Senior African diplomats gathering for the continental summit in Ethiopia's capital say Colonel Gadhafi is waging a well-financed campaign to keep his post as African Union chairman.  The issue will be decided in a closed session of AU heads of state at the opening summit session Sunday.

By tradition, the chairmanship is awarded by geographical rotation among Africa's five regions.  Last year, the northern African countries nominated Mr. Gadhafi.

This year it is southern Africa's turn, and the countries of the region have nominated Malawi's President Bingu wa Mutarika.  A Malawian diplomat expressed confidence the nomination would be approved.

But the head of the organization's executive arm, Commission Chairman Jean Ping, says rules governing the selection process are loosely defined.  He spoke in French.

He says the choice of who will preside over the union for the next year is solely up to the heads of state.  They make the rules, and if they want, they can modify them.

Ping told reporters the principle of geographic rotation could be overturned.   He says the rotation rule has been followed in the past, but whether it would be followed this time, he does not know.

Mr.
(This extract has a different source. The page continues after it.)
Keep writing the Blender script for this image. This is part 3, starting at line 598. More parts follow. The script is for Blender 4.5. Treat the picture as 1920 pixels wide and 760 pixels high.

Gadhafi, who led a military coup that took power in Libya more than 40 years ago, has said one year is not enough to carry out his plans for African integration.  He is pushing for creation of an African Union Authority that would have far broader powers than the current Commission, and wants to form a continental defense force under a single command.

Attempts to contact Libyan diplomats for this story were unsuccessful.

Several of Africa's larger and more powerful countries are known to oppose both the pace of Mr. Gadhafi's integration plan and his effort to stay on as AU chief.

A number of heads of state were said to have taken offense last year when, after being elected chairman, the eccentric Libyan leader declared himself 'King of Africa'.

But few question his ability to get what he wants.  He is said to have won the backing of several of Africa's weaker and poorer states, some of which have received Libyan financial aid.

Diplomats and experts on AU procedures say Mr. Gadhafi would probably need the support of two-thirds of the heads of state attending the summit to retain the chairmanship.  But based on past attendance, it is possible fewer than half of the body's 53 heads of state will be present at Sunday's closed-door session.

Western diplomats, whose countries finance one-third of the AU budget, say allowing the Libyan strongman to stay on as chairman would hurt the union's effort to portray itself as a champion of democratic ideals.  They say it may also force donors to reconsider their support.

Mr. Gadhafi's three immediate predecessors as chairman had all been democratically elected heads of state, helping the continental body to rid itself of its old reputation as a club for dictators.